Students from the College of Engineering’s Entertainment Arts and Engineering program designed a 3D dinosaur game for the Natural History Museum of Utah as part of a digital initiative for school kids.

This month the Natural History Museum of Utah at the University of Utah will launch a new digital program called Research Quest that will give middle school students across the state of Utah the chance to explore some of the museum’s paleontology collections through in-depth, classroom-based investigations.

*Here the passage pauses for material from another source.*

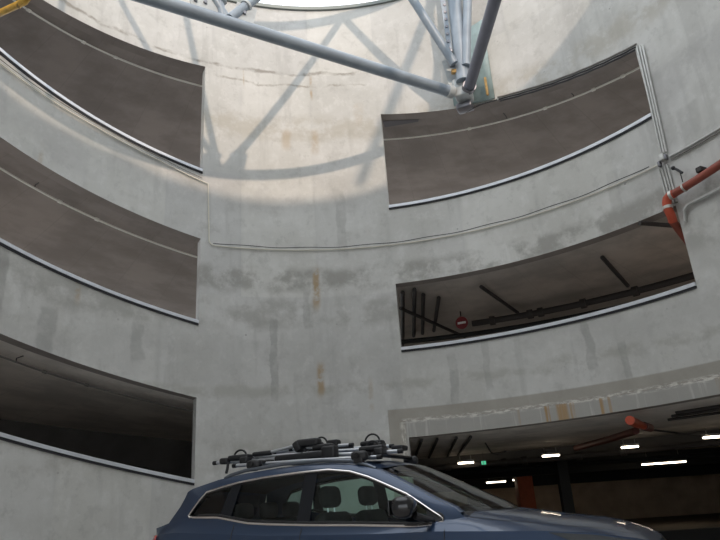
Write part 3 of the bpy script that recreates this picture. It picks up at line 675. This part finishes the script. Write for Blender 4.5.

After two years of prototyping the program with 250 students across seven of Utah’s Title I schools, museum researchers have found the program to be effective in increasing students’ critical thinking skills.

Research Quests is funded by the Joseph and Evelyn Rosenblatt Charitable Fund through an initiative called Advancing Critical Thinking, which strives to develop an innovative approach to enhance critical thinking skills in young people. The I.J. and Jeanné Wagner Foundation, the Utah State Legislature and the Utah Division of Workforce Services also support the project.

Working closely alongside the U’s Instructional Design and Education Technology program and the U’s Entertainment Arts and Engineering program, the museum delved into its extensive paleontology collection for the focus of its first Research Quest. In the future, the museum hopes to develop additional Research Quest programs. Each Research Quest will include online investigations for teachers to implement in their classrooms.

“The first question our museum team asked ourselves was, ‘How can we leverage digital learning technologies and the museum’s strengths in a way that’s both measurable and scalable?’” said Madlyn Runburg, the museum’s director of education initiatives.